Exercise. Repeat every line of the material, character for character.

Data block.
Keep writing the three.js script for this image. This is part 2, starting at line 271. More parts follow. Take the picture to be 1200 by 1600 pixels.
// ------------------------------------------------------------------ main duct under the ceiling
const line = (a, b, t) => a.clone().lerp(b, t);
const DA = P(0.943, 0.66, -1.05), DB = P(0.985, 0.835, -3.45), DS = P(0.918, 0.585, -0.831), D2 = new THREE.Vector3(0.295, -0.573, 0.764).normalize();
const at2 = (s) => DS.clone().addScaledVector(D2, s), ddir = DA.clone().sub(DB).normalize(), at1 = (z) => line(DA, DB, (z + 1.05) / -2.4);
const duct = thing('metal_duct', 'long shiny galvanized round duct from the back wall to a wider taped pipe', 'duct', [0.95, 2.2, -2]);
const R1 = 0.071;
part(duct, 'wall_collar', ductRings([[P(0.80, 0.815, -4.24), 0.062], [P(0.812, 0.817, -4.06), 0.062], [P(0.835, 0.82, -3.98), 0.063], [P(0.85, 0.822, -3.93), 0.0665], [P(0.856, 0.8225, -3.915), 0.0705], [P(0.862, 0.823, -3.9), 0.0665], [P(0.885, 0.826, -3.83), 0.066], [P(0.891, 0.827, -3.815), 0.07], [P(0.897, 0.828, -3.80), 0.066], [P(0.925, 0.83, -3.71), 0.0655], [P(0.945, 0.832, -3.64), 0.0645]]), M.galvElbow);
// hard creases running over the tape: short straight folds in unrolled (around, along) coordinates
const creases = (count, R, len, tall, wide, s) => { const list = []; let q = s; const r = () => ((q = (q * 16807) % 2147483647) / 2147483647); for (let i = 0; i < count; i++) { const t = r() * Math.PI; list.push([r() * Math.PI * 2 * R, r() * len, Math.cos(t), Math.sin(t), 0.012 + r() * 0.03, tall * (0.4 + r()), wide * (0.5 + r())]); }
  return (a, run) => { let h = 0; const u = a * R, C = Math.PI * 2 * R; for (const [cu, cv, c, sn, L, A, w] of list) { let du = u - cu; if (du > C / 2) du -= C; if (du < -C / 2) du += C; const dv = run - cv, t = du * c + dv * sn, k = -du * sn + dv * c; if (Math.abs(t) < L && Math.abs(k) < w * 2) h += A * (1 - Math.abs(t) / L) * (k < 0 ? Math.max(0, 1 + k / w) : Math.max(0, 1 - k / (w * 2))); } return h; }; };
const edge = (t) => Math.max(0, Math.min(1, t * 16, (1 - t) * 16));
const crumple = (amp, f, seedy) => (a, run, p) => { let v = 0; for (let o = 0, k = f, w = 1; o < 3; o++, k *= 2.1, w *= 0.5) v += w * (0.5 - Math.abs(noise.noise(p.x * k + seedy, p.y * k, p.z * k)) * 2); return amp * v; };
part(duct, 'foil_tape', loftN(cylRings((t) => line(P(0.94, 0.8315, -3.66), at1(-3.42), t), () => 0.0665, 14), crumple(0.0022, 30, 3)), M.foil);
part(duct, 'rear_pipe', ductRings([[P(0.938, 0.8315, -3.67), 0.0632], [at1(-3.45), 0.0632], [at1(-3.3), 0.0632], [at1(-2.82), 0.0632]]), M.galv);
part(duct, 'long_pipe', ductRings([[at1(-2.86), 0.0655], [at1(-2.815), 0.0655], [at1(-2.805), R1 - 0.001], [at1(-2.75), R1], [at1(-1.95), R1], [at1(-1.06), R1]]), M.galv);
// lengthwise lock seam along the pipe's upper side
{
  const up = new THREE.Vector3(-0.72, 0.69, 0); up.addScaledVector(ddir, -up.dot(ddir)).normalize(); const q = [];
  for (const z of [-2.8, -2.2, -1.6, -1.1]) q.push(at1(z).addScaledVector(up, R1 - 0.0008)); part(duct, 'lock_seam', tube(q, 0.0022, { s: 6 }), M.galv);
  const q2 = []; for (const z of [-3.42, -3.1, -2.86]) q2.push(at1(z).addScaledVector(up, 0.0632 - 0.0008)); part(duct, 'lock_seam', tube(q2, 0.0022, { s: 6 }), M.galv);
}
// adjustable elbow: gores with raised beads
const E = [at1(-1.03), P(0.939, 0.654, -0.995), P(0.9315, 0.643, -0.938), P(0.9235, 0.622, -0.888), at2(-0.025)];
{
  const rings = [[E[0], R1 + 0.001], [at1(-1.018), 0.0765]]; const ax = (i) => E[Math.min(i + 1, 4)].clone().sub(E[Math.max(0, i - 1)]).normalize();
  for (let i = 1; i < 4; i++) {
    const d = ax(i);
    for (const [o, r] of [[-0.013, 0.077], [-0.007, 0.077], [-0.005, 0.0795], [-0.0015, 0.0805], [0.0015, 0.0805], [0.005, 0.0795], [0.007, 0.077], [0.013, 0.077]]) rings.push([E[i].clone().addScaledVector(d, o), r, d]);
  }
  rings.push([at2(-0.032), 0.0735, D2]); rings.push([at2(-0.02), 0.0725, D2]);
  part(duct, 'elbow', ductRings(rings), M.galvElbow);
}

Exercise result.
Keep writing the three.js script for this image. This is part 2, starting at line 271. More parts follow. Take the picture to be 1200 by 1600 pixels.
// ------------------------------------------------------------------ main duct under the ceiling
const line = (a, b, t) => a.clone().lerp(b, t);
const DA = P(0.943, 0.66, -1.05), DB = P(0.985, 0.835, -3.45), DS = P(0.918, 0.585, -0.831), D2 = new THREE.Vector3(0.295, -0.573, 0.764).normalize();
const at2 = (s) => DS.clone().addScaledVector(D2, s), ddir = DA.clone().sub(DB).normalize(), at1 = (z) => line(DA, DB, (z + 1.05) / -2.4);
const duct = thing('metal_duct', 'long shiny galvanized round duct from the back wall to a wider taped pipe', 'duct', [0.95, 2.2, -2]);
const R1 = 0.071;
part(duct, 'wall_collar', ductRings([[P(0.80, 0.815, -4.24), 0.062], [P(0.812, 0.817, -4.06), 0.062], [P(0.835, 0.82, -3.98), 0.063], [P(0.85, 0.822, -3.93), 0.0665], [P(0.856, 0.8225, -3.915), 0.0705], [P(0.862, 0.823, -3.9), 0.0665], [P(0.885, 0.826, -3.83), 0.066], [P(0.891, 0.827, -3.815), 0.07], [P(0.897, 0.828, -3.80), 0.066], [P(0.925, 0.83, -3.71), 0.0655], [P(0.945, 0.832, -3.64), 0.0645]]), M.galvElbow);
// hard creases running over the tape: short straight folds in unrolled (around, along) coordinates
const creases = (count, R, len, tall, wide, s) => { const list = []; let q = s; const r = () => ((q = (q * 16807) % 2147483647) / 2147483647); for (let i = 0; i < count; i++) { const t = r() * Math.PI; list.push([r() * Math.PI * 2 * R, r() * len, Math.cos(t), Math.sin(t), 0.012 + r() * 0.03, tall * (0.4 + r()), wide * (0.5 + r())]); }
  return (a, run) => { let h = 0; const u = a * R, C = Math.PI * 2 * R; for (const [cu, cv, c, sn, L, A, w] of list) { let du = u - cu; if (du > C / 2) du -= C; if (du < -C / 2) du += C; const dv = run - cv, t = du * c + dv * sn, k = -du * sn + dv * c; if (Math.abs(t) < L && Math.abs(k) < w * 2) h += A * (1 - Math.abs(t) / L) * (k < 0 ? Math.max(0, 1 + k / w) : Math.max(0, 1 - k / (w * 2))); } return h; }; };
const edge = (t) => Math.max(0, Math.min(1, t * 16, (1 - t) * 16));
const crumple = (amp, f, seedy) => (a, run, p) => { let v = 0; for (let o = 0, k = f, w = 1; o < 3; o++, k *= 2.1, w *= 0.5) v += w * (0.5 - Math.abs(noise.noise(p.x * k + seedy, p.y * k, p.z * k)) * 2); return amp * v; };
part(duct, 'foil_tape', loftN(cylRings((t) => line(P(0.94, 0.8315, -3.66), at1(-3.42), t), () => 0.0665, 14), crumple(0.0022, 30, 3)), M.foil);
part(duct, 'rear_pipe', ductRings([[P(0.938, 0.8315, -3.67), 0.0632], [at1(-3.45), 0.0632], [at1(-3.3), 0.0632], [at1(-2.82), 0.0632]]), M.galv);
part(duct, 'long_pipe', ductRings([[at1(-2.86), 0.0655], [at1(-2.815), 0.0655], [at1(-2.805), R1 - 0.001], [at1(-2.75), R1], [at1(-1.95), R1], [at1(-1.06), R1]]), M.galv);
// lengthwise lock seam along the pipe's upper side
{
  const up = new THREE.Vector3(-0.72, 0.69, 0); up.addScaledVector(ddir, -up.dot(ddir)).normalize(); const q = [];
  for (const z of [-2.8, -2.2, -1.6, -1.1]) q.push(at1(z).addScaledVector(up, R1 - 0.0008)); part(duct, 'lock_seam', tube(q, 0.0022, { s: 6 }), M.galv);
  const q2 = []; for (const z of [-3.42, -3.1, -2.86]) q2.push(at1(z).addScaledVector(up, 0.0632 - 0.0008)); part(duct, 'lock_seam', tube(q2, 0.0022, { s: 6 }), M.galv);
}
// adjustable elbow: gores with raised beads
const E = [at1(-1.03), P(0.939, 0.654, -0.995), P(0.9315, 0.643, -0.938), P(0.9235, 0.622, -0.888), at2(-0.025)];
{
  const rings = [[E[0], R1 + 0.001], [at1(-1.018), 0.0765]]; const ax = (i) => E[Math.min(i + 1, 4)].clone().sub(E[Math.max(0, i - 1)]).normalize();
  for (let i = 1; i < 4; i++) {
    const d = ax(i);
    for (const [o, r] of [[-0.013, 0.077], [-0.007, 0.077], [-0.005, 0.0795], [-0.0015, 0.0805], [0.0015, 0.0805], [0.005, 0.0795], [0.007, 0.077], [0.013, 0.077]]) rings.push([E[i].clone().addScaledVector(d, o), r, d]);
  }
  rings.push([at2(-0.032), 0.0735, D2]); rings.push([at2(-0.02), 0.0725, D2]);
  part(duct, 'elbow', ductRings(rings), M.galvElbow);
}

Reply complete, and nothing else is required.